#### [What is required]
Only the lines from the first one through the line with "C = bpy.context.scene.collection" should be printed, exactly as they appear.
|---|
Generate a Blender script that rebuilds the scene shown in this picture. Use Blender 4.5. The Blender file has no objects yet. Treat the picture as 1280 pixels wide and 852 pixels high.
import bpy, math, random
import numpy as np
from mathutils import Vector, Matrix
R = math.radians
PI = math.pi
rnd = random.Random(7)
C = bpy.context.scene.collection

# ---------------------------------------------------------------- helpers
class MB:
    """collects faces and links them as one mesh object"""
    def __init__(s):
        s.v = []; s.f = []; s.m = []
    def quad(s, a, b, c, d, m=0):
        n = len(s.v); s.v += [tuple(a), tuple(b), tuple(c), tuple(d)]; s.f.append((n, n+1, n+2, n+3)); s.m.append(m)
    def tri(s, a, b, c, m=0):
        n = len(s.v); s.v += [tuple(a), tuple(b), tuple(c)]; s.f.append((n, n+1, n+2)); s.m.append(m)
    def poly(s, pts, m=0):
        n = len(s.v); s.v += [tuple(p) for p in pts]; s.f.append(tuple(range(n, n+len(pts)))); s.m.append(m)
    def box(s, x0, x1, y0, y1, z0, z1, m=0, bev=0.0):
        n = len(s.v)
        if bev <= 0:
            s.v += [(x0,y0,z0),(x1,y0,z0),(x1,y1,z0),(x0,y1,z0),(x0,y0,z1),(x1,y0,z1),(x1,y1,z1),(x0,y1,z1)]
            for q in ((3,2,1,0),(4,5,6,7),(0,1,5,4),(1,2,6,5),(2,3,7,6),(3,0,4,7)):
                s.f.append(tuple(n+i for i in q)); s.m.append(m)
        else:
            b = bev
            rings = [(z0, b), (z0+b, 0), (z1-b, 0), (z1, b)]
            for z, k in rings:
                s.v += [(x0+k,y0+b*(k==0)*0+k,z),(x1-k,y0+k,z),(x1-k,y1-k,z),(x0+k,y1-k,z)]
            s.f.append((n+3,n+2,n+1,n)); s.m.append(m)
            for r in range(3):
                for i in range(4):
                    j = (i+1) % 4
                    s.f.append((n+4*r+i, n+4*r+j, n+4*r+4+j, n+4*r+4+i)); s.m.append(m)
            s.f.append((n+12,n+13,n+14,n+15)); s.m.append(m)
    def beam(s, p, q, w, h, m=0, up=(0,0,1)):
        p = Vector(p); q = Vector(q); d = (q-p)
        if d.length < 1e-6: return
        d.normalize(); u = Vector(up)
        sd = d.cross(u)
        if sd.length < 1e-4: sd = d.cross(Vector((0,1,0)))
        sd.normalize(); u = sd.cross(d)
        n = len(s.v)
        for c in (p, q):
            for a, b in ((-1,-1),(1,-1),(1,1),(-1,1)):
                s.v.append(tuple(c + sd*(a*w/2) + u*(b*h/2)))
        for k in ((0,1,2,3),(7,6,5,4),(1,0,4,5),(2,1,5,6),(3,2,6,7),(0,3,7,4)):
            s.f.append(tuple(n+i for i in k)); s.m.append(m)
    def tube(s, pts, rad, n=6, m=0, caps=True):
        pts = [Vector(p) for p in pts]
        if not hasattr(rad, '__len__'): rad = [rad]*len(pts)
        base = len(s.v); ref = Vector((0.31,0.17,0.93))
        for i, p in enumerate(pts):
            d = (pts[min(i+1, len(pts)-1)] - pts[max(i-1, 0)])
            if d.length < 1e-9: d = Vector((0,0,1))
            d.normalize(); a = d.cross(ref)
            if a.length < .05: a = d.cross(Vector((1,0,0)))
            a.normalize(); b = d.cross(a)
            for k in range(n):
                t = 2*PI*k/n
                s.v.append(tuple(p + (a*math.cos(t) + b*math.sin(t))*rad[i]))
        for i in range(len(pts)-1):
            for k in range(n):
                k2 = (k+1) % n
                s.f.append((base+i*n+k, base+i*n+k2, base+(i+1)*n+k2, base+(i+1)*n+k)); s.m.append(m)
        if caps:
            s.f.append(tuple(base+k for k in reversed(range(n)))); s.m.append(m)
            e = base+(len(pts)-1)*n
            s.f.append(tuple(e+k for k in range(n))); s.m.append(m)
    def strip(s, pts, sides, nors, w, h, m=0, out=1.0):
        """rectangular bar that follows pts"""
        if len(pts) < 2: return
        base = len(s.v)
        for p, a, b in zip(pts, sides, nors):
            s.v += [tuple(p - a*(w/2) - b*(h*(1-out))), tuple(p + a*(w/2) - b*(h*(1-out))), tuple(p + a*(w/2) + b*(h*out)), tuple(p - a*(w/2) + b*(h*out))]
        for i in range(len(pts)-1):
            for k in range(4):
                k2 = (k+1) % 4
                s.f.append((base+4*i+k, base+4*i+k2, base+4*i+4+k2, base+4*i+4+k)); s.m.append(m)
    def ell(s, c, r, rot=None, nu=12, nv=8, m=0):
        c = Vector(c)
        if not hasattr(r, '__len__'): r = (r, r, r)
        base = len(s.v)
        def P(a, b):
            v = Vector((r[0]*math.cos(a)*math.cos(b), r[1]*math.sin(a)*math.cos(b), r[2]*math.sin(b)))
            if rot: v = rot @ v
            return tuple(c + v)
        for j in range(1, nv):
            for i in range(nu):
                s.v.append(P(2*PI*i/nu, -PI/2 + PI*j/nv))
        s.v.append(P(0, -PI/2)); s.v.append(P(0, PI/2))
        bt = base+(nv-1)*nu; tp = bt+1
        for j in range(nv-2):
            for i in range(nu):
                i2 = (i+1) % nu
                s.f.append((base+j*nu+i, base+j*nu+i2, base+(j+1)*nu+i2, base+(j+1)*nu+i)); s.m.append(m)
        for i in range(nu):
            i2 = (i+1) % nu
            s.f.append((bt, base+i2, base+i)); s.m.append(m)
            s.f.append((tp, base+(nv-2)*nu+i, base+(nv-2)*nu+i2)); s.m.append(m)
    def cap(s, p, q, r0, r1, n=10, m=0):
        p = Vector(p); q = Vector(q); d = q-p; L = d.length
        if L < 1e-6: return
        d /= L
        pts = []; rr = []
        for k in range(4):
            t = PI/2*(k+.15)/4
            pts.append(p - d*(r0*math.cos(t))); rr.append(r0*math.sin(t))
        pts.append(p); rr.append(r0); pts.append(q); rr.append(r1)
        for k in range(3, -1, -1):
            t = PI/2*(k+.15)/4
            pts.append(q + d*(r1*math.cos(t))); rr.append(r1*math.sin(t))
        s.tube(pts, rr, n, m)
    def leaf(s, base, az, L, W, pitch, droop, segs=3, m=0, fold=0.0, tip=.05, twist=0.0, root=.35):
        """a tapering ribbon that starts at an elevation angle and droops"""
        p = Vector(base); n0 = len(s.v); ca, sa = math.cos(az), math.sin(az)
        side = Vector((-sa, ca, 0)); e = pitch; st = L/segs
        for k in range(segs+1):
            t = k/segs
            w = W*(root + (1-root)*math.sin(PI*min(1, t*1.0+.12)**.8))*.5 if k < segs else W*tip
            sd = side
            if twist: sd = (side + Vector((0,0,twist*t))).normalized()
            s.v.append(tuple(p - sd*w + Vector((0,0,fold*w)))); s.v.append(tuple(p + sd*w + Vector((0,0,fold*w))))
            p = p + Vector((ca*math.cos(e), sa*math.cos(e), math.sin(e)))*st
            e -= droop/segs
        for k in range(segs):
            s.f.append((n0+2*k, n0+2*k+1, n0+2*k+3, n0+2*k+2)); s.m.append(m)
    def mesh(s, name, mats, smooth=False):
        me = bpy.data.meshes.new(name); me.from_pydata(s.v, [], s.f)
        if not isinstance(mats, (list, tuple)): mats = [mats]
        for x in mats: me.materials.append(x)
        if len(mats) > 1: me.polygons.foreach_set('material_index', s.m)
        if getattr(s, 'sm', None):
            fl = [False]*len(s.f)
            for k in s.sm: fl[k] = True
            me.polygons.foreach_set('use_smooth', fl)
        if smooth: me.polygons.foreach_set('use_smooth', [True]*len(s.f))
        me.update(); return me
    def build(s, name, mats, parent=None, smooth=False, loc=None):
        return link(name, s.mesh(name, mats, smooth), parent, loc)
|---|
#### [Exercise response]
Generate a Blender script that rebuilds the scene shown in this picture. Use Blender 4.5. The Blender file has no objects yet. Treat the picture as 1280 pixels wide and 852 pixels high.
import bpy, math, random
import numpy as np
from mathutils import Vector, Matrix
R = math.radians
PI = math.pi
rnd = random.Random(7)
C = bpy.context.scene.collection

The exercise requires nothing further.